# Set task:
Give the data again, word for word.

BEGIN Data provided

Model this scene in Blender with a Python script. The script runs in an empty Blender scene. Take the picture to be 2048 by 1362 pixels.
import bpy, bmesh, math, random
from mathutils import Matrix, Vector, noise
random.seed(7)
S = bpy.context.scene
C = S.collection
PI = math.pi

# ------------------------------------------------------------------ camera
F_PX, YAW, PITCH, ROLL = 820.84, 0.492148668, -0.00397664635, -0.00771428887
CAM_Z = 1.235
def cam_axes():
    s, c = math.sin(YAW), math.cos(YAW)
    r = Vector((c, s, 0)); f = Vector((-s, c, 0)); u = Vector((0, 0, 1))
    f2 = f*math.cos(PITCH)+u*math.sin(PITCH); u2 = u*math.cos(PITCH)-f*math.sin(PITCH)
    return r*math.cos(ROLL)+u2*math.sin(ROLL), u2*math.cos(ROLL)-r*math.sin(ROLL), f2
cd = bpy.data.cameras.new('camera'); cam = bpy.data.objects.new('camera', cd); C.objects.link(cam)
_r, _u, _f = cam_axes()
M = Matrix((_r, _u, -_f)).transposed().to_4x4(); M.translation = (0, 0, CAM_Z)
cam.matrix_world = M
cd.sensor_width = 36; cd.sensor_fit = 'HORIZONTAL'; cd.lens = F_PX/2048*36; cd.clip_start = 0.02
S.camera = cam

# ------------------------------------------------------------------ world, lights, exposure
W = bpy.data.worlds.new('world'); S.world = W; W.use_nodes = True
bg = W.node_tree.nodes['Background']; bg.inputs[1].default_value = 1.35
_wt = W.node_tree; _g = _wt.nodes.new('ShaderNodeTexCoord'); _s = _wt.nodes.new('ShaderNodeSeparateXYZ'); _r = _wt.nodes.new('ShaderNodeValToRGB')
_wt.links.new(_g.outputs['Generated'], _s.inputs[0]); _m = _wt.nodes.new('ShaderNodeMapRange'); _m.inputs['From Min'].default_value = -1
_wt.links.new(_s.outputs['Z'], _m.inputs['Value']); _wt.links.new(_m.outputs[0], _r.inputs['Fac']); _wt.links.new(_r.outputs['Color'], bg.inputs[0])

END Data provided

# Solution to this task:
Model this scene in Blender with a Python script. The script runs in an empty Blender scene. Take the picture to be 2048 by 1362 pixels.
import bpy, bmesh, math, random
from mathutils import Matrix, Vector, noise
random.seed(7)
S = bpy.context.scene
C = S.collection
PI = math.pi

# ------------------------------------------------------------------ camera
F_PX, YAW, PITCH, ROLL = 820.84, 0.492148668, -0.00397664635, -0.00771428887
CAM_Z = 1.235
def cam_axes():
    s, c = math.sin(YAW), math.cos(YAW)
    r = Vector((c, s, 0)); f = Vector((-s, c, 0)); u = Vector((0, 0, 1))
    f2 = f*math.cos(PITCH)+u*math.sin(PITCH); u2 = u*math.cos(PITCH)-f*math.sin(PITCH)
    return r*math.cos(ROLL)+u2*math.sin(ROLL), u2*math.cos(ROLL)-r*math.sin(ROLL), f2
cd = bpy.data.cameras.new('camera'); cam = bpy.data.objects.new('camera', cd); C.objects.link(cam)
_r, _u, _f = cam_axes()
M = Matrix((_r, _u, -_f)).transposed().to_4x4(); M.translation = (0, 0, CAM_Z)
cam.matrix_world = M
cd.sensor_width = 36; cd.sensor_fit = 'HORIZONTAL'; cd.lens = F_PX/2048*36; cd.clip_start = 0.02
S.camera = cam

# ------------------------------------------------------------------ world, lights, exposure
W = bpy.data.worlds.new('world'); S.world = W; W.use_nodes = True
bg = W.node_tree.nodes['Background']; bg.inputs[1].default_value = 1.35
_wt = W.node_tree; _g = _wt.nodes.new('ShaderNodeTexCoord'); _s = _wt.nodes.new('ShaderNodeSeparateXYZ'); _r = _wt.nodes.new('ShaderNodeValToRGB')
_wt.links.new(_g.outputs['Generated'], _s.inputs[0]); _m = _wt.nodes.new('ShaderNodeMapRange'); _m.inputs['From Min'].default_value = -1
_wt.links.new(_s.outputs['Z'], _m.inputs['Value']); _wt.links.new(_m.outputs[0], _r.inputs['Fac']); _wt.links.new(_r.outputs['Color'], bg.inputs[0])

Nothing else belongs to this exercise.